The results are illustrated in Fig. 4, showing modeled day-to-day changes in indoor temperature (purple) and actual temperature changes (black). The left panel with no air conditioning is as predictable as the right panel with an air conditioner in another room of the apartment. This means that when an outdoor heat wave is predicted, an indoor heat wave can also be predicted. As the indoor heat wave is rather different from its outdoor cousin, and since people are typically indoors during these events, indoor prediction is arguably more impactful. A fully physical model with parameterized human adjustments may allow indoor forecasts several days in advance.

Figure 4. Observed changes in indoor air temperature from one day to the next (black) vs modeled changes in temperature (purple). (left) Residence has no air conditioning, and (right) residence has an air conditioner in different room than the sensor.

Future Plans and the Potential for Indoor Forecasting Tools

Based on our preliminary results we can envision a system of indoor sensors reporting real-time data and short-term forecasts via an online portal. The reporting would have anonymous identifiers so residents can track their own temperatures and predictions, but the ensemble of results would be available to all. City health and emergency management officials could use the ensemble of indoor temperature forecasts as a warning system to augment those based on outdoor weather prediction, while researchers would benefit from the automated dataset. But would such a system have an impact?

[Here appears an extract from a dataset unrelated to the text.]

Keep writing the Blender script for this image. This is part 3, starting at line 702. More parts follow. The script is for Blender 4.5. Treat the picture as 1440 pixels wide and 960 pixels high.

Research on state housing in Great Britain suggested that “soft” human interventions such as window and fan usage were as important as “hard” interventions in the form of housing construction, while recent research shows that New Yorkers rarely make window adjustments even when it would lead to cooler indoor conditions. It seems likely that if residents were reminded that they could reduce heat impacts by simple behaviors, such as turning on fans or pulling shades, they may be more inclined to do so. Going beyond this, however, New York City has launched its Cool Neighborhoods initiative, featuring the Be a Buddy program, in which residents will check on each other during heat waves, and will host workshops with media and community groups to improve communication during heat waves.

The Harlem Heat Project was a unique collaboration between media, community, and scientists that documented the human impact of indoor heat waves. The comparison between outdoor and indoor heat waves indicates a need to change the warning and classification systems to better serve the public. In the absence of air conditioning (or even with light use of it), indoor heatwaves are smoothed and lagged a day or so compared to outdoor heat waves because of thermal inertia of residences and are often elevated by the greenhouse effect of windows. The indoor conditions can be predicted separately for each residence based on outdoor conditions. We hope to assist in this by building an indoor weather/forecast system around a network of real-time residential sensors. Such a system may assist in building the social structures needed to address the effects of heat stress.